Po paru dniach po wycince sąsiedzi przysłali nam wezwanie do odbioru naszego mienia – ściętych drzew oraz bram - informując, że w razie nieodebrania w wyznaczonym terminie będą naliczali opłaty za przechowanie naszej zniszczonej własności! Bezczelność sąsiadów jak widać nie ma granic, gdy na horyzoncie rysuje się zarobek! /2. Wezwanie sąsiadów/ /3. Nasza odpowiedź/

 

Dodać należy, że sąsiedzi korzystali przez 5 lat z bramy na piloty zasilanej energią elektryczną opłacaną przez nas. Sąsiedzi, chcąc „obrzydzić” nam obecność bramy oraz okazując tym samym sposób w jaki nas traktują, nie raczyli nawet zwrócić symbolicznej kwoty za prąd za okres trzech lat oraz za konieczny z powodu intensywnego użytkowania wjazdu podczas budowy domów na sprzedaż, serwis bramy, serwis, którego wykonanie sami opłaciliśmy i prosiliśmy o zwrot tylko części kwoty: /4. pismo o zwrot za prąd/ /5. Odmowa sąsiadów/

 

Dla „okraszenia” posmaku tej sprawy i pokazania sposobu postępowania Sądu Rejonowego w Ostrowi Maz. wobec nas i wobec „ostrowskich deweloperów” publikujemy nasze pismo/stanowisko wobec działań tegoż Sądu na naszej własności /6. Pismo procesowe/.

Za wniosek „dobrych”

sąsiadów o wydanie zgody na zniszczenie naszej legalnej własności o wartości około 35 tys. zł oraz dwóch bram, czego skutkiem było poniesienie przez nas bardzo wysokich kosztów budowy ogrodzenia Sąd Rejonowy w Ostrowi Maz. zażądał tylko 100 zł jako wpisowe!
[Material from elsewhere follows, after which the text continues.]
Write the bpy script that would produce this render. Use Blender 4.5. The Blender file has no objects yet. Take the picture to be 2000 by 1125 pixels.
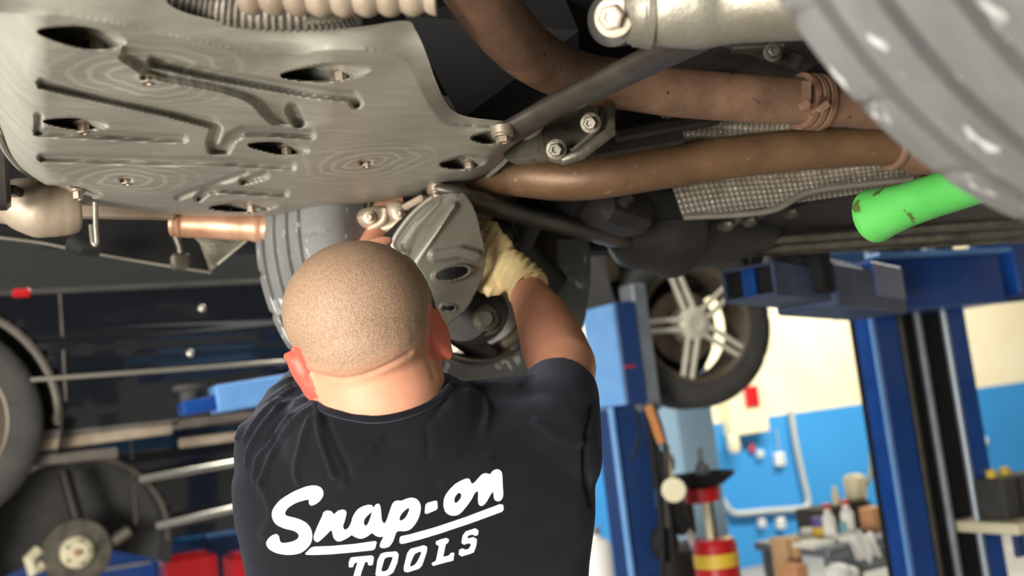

A od nas – od pozwu wzajemnego - zażądał 3.476,00 zł za próbę obrony przed agresywnymi działaniami sąsiadów!

Dodatkowo Sąd w Ostrowi ostrzegał nas, że nasz pozew dotyczy przyszłości i ma nikłe szanse na powodzenie! Ten sam Sąd Rejonowy pozytywnie rozpatrzył wniosek sąsiadów wywołujący dla nas negatywne skutki finansowe w przyszłości na kwotę ponad 70 tys. zł za jedyne 100 zł, wniosek który de facto także dotyczył działań w przyszłości!

Oto „sprawiedliwość i logika oraz profesjonalność” ostrowskiego Sądu Rejonowego! Dodając do tego zaginięcie ważnych dowodów z akt sprawy mamy obraz polskiego sądownictwa w pełnej krasie, który interesy „deweloperów” i zwykłych obywateli mierzy sobie tylko znaną miarką!

 

Zapraszamy do kupna i „wspaniałego” sąsiedztwa!